[WHAT THE EXERCISE ASKS]
Omit all pictures, then retype the data exactly as given.

[PROVIDED DATA]
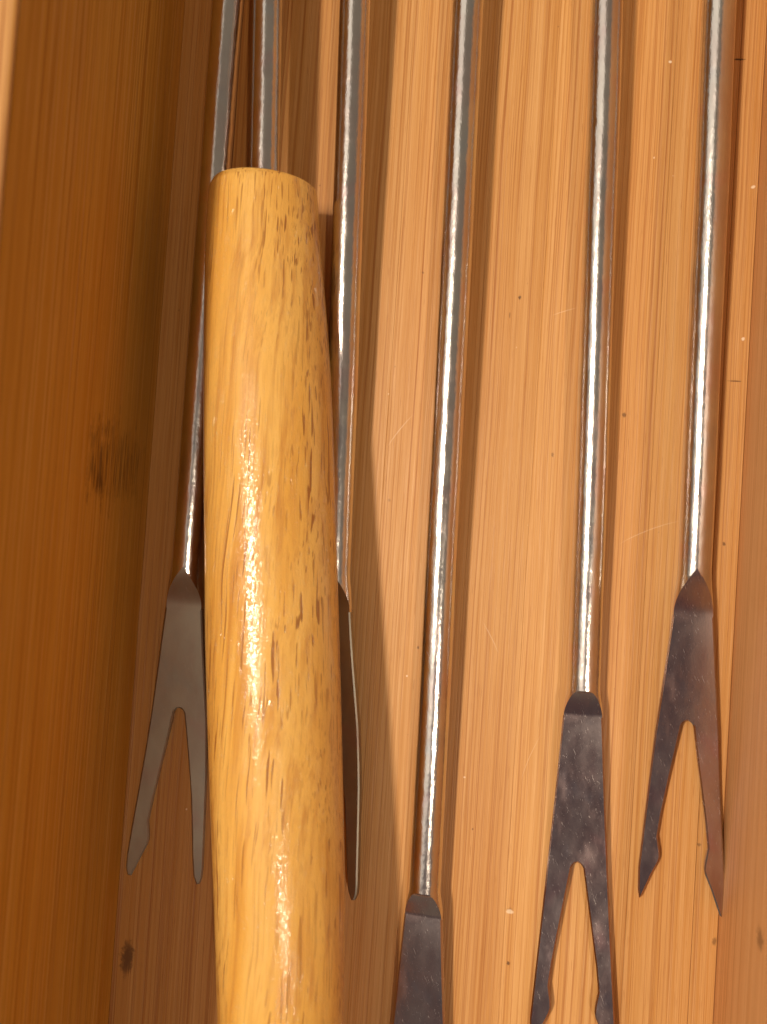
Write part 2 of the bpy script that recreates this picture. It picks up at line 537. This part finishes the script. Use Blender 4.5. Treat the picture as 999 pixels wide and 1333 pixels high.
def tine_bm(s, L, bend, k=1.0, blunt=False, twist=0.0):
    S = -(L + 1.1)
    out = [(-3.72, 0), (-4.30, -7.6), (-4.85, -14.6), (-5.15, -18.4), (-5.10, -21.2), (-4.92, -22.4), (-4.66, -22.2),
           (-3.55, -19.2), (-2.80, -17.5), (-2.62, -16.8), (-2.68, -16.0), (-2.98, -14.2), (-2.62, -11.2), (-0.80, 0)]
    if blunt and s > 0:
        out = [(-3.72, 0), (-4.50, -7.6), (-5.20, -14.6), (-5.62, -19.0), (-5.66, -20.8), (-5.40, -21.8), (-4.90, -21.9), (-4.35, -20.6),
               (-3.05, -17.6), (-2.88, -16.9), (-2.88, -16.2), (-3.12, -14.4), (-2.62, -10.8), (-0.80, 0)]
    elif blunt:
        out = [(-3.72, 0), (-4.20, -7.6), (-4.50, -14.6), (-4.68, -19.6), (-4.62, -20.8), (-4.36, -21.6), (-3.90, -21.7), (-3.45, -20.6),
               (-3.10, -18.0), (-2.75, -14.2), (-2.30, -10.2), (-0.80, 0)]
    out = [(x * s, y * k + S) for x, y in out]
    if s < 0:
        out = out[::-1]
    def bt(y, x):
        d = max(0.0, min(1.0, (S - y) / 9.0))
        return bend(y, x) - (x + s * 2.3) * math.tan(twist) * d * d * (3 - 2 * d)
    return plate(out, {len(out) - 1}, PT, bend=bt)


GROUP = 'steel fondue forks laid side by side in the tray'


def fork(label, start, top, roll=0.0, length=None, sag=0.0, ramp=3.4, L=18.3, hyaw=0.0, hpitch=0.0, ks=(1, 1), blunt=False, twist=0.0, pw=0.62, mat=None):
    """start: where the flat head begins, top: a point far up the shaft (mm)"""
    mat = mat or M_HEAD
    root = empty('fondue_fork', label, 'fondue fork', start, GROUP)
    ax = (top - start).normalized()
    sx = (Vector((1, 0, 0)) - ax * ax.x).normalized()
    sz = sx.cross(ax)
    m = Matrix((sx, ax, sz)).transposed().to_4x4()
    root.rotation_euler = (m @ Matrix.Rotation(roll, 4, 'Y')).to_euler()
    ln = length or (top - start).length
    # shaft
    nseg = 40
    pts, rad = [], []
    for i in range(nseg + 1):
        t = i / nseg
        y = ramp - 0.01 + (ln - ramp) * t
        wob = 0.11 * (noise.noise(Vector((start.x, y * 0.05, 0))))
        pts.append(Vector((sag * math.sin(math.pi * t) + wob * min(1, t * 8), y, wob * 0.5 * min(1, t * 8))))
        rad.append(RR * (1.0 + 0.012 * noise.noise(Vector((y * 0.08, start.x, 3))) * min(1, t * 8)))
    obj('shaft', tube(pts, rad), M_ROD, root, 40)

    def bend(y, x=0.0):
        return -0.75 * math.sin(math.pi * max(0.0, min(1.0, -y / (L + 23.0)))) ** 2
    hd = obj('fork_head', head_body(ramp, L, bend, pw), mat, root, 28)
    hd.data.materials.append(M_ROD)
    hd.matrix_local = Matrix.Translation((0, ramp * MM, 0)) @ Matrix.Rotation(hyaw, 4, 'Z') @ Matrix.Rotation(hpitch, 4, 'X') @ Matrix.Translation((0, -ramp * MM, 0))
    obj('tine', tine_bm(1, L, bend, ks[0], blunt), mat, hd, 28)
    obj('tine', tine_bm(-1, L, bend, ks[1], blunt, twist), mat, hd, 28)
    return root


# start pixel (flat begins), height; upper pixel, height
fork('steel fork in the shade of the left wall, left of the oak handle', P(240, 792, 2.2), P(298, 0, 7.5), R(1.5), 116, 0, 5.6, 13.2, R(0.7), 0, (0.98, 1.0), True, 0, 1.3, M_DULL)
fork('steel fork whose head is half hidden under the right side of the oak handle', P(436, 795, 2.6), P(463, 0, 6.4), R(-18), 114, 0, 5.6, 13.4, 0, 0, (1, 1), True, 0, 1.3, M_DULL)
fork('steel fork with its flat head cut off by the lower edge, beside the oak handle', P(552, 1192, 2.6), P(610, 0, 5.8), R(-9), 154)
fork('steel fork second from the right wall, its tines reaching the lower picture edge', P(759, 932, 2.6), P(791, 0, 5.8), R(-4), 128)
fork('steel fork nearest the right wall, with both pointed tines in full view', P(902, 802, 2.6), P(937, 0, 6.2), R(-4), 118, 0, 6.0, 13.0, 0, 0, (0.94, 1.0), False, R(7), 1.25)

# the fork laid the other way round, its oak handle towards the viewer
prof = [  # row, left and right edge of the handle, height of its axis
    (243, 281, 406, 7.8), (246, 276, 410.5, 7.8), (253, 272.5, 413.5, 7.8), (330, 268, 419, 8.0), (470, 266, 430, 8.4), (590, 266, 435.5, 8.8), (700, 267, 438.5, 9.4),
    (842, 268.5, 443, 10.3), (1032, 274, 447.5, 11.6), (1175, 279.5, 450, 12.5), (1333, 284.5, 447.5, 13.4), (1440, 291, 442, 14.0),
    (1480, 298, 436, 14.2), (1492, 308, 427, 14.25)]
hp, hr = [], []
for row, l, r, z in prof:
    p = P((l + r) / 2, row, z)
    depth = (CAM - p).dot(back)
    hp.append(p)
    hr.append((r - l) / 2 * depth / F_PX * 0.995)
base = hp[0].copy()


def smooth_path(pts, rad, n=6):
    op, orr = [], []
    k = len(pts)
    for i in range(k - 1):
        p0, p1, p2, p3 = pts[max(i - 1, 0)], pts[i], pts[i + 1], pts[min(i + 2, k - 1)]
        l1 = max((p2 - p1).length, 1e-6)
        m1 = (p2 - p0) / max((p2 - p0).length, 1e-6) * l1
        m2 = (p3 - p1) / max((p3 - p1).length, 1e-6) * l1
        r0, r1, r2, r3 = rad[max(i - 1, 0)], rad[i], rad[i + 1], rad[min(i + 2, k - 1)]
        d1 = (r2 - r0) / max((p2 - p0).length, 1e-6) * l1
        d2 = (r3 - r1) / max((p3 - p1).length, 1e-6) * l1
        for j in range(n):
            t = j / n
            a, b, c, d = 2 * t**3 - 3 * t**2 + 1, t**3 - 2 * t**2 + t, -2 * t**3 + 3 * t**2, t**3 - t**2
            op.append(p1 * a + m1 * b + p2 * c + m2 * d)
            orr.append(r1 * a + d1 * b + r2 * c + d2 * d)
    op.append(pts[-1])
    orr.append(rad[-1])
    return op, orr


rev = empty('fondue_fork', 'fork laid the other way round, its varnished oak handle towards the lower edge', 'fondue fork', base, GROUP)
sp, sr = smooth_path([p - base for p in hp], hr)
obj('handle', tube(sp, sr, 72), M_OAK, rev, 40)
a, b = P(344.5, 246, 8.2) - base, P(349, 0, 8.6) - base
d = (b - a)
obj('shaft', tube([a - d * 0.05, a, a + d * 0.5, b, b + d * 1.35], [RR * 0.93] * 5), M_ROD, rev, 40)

[REPLY]
Write part 2 of the bpy script that recreates this picture. It picks up at line 537. This part finishes the script. Use Blender 4.5. Treat the picture as 999 pixels wide and 1333 pixels high.
def tine_bm(s, L, bend, k=1.0, blunt=False, twist=0.0):
    S = -(L + 1.1)
    out = [(-3.72, 0), (-4.30, -7.6), (-4.85, -14.6), (-5.15, -18.4), (-5.10, -21.2), (-4.92, -22.4), (-4.66, -22.2),
           (-3.55, -19.2), (-2.80, -17.5), (-2.62, -16.8), (-2.68, -16.0), (-2.98, -14.2), (-2.62, -11.2), (-0.80, 0)]
    if blunt and s > 0:
        out = [(-3.72, 0), (-4.50, -7.6), (-5.20, -14.6), (-5.62, -19.0), (-5.66, -20.8), (-5.40, -21.8), (-4.90, -21.9), (-4.35, -20.6),
               (-3.05, -17.6), (-2.88, -16.9), (-2.88, -16.2), (-3.12, -14.4), (-2.62, -10.8), (-0.80, 0)]
    elif blunt:
        out = [(-3.72, 0), (-4.20, -7.6), (-4.50, -14.6), (-4.68, -19.6), (-4.62, -20.8), (-4.36, -21.6), (-3.90, -21.7), (-3.45, -20.6),
               (-3.10, -18.0), (-2.75, -14.2), (-2.30, -10.2), (-0.80, 0)]
    out = [(x * s, y * k + S) for x, y in out]
    if s < 0:
        out = out[::-1]
    def bt(y, x):
        d = max(0.0, min(1.0, (S - y) / 9.0))
        return bend(y, x) - (x + s * 2.3) * math.tan(twist) * d * d * (3 - 2 * d)
    return plate(out, {len(out) - 1}, PT, bend=bt)


GROUP = 'steel fondue forks laid side by side in the tray'


def fork(label, start, top, roll=0.0, length=None, sag=0.0, ramp=3.4, L=18.3, hyaw=0.0, hpitch=0.0, ks=(1, 1), blunt=False, twist=0.0, pw=0.62, mat=None):
    """start: where the flat head begins, top: a point far up the shaft (mm)"""
    mat = mat or M_HEAD
    root = empty('fondue_fork', label, 'fondue fork', start, GROUP)
    ax = (top - start).normalized()
    sx = (Vector((1, 0, 0)) - ax * ax.x).normalized()
    sz = sx.cross(ax)
    m = Matrix((sx, ax, sz)).transposed().to_4x4()
    root.rotation_euler = (m @ Matrix.Rotation(roll, 4, 'Y')).to_euler()
    ln = length or (top - start).length
    # shaft
    nseg = 40
    pts, rad = [], []
    for i in range(nseg + 1):
        t = i / nseg
        y = ramp - 0.01 + (ln - ramp) * t
        wob = 0.11 * (noise.noise(Vector((start.x, y * 0.05, 0))))
        pts.append(Vector((sag * math.sin(math.pi * t) + wob * min(1, t * 8), y, wob * 0.5 * min(1, t * 8))))
        rad.append(RR * (1.0 + 0.012 * noise.noise(Vector((y * 0.08, start.x, 3))) * min(1, t * 8)))
    obj('shaft', tube(pts, rad), M_ROD, root, 40)

    def bend(y, x=0.0):
        return -0.75 * math.sin(math.pi * max(0.0, min(1.0, -y / (L + 23.0)))) ** 2
    hd = obj('fork_head', head_body(ramp, L, bend, pw), mat, root, 28)
    hd.data.materials.append(M_ROD)
    hd.matrix_local = Matrix.Translation((0, ramp * MM, 0)) @ Matrix.Rotation(hyaw, 4, 'Z') @ Matrix.Rotation(hpitch, 4, 'X') @ Matrix.Translation((0, -ramp * MM, 0))
    obj('tine', tine_bm(1, L, bend, ks[0], blunt), mat, hd, 28)
    obj('tine', tine_bm(-1, L, bend, ks[1], blunt, twist), mat, hd, 28)
    return root


# start pixel (flat begins), height; upper pixel, height
fork('steel fork in the shade of the left wall, left of the oak handle', P(240, 792, 2.2), P(298, 0, 7.5), R(1.5), 116, 0, 5.6, 13.2, R(0.7), 0, (0.98, 1.0), True, 0, 1.3, M_DULL)
fork('steel fork whose head is half hidden under the right side of the oak handle', P(436, 795, 2.6), P(463, 0, 6.4), R(-18), 114, 0, 5.6, 13.4, 0, 0, (1, 1), True, 0, 1.3, M_DULL)
fork('steel fork with its flat head cut off by the lower edge, beside the oak handle', P(552, 1192, 2.6), P(610, 0, 5.8), R(-9), 154)
fork('steel fork second from the right wall, its tines reaching the lower picture edge', P(759, 932, 2.6), P(791, 0, 5.8), R(-4), 128)
fork('steel fork nearest the right wall, with both pointed tines in full view', P(902, 802, 2.6), P(937, 0, 6.2), R(-4), 118, 0, 6.0, 13.0, 0, 0, (0.94, 1.0), False, R(7), 1.25)

# the fork laid the other way round, its oak handle towards the viewer
prof = [  # row, left and right edge of the handle, height of its axis
    (243, 281, 406, 7.8), (246, 276, 410.5, 7.8), (253, 272.5, 413.5, 7.8), (330, 268, 419, 8.0), (470, 266, 430, 8.4), (590, 266, 435.5, 8.8), (700, 267, 438.5, 9.4),
    (842, 268.5, 443, 10.3), (1032, 274, 447.5, 11.6), (1175, 279.5, 450, 12.5), (1333, 284.5, 447.5, 13.4), (1440, 291, 442, 14.0),
    (1480, 298, 436, 14.2), (1492, 308, 427, 14.25)]
hp, hr = [], []
for row, l, r, z in prof:
    p = P((l + r) / 2, row, z)
    depth = (CAM - p).dot(back)
    hp.append(p)
    hr.append((r - l) / 2 * depth / F_PX * 0.995)
base = hp[0].copy()


def smooth_path(pts, rad, n=6):
    op, orr = [], []
    k = len(pts)
    for i in range(k - 1):
        p0, p1, p2, p3 = pts[max(i - 1, 0)], pts[i], pts[i + 1], pts[min(i + 2, k - 1)]
        l1 = max((p2 - p1).length, 1e-6)
        m1 = (p2 - p0) / max((p2 - p0).length, 1e-6) * l1
        m2 = (p3 - p1) / max((p3 - p1).length, 1e-6) * l1
        r0, r1, r2, r3 = rad[max(i - 1, 0)], rad[i], rad[i + 1], rad[min(i + 2, k - 1)]
        d1 = (r2 - r0) / max((p2 - p0).length, 1e-6) * l1
        d2 = (r3 - r1) / max((p3 - p1).length, 1e-6) * l1
        for j in range(n):
            t = j / n
            a, b, c, d = 2 * t**3 - 3 * t**2 + 1, t**3 - 2 * t**2 + t, -2 * t**3 + 3 * t**2, t**3 - t**2
            op.append(p1 * a + m1 * b + p2 * c + m2 * d)
            orr.append(r1 * a + d1 * b + r2 * c + d2 * d)
    op.append(pts[-1])
    orr.append(rad[-1])
    return op, orr


rev = empty('fondue_fork', 'fork laid the other way round, its varnished oak handle towards the lower edge', 'fondue fork', base, GROUP)
sp, sr = smooth_path([p - base for p in hp], hr)
obj('handle', tube(sp, sr, 72), M_OAK, rev, 40)
a, b = P(344.5, 246, 8.2) - base, P(349, 0, 8.6) - base
d = (b - a)
obj('shaft', tube([a - d * 0.05, a, a + d * 0.5, b, b + d * 1.35], [RR * 0.93] * 5), M_ROD, rev, 40)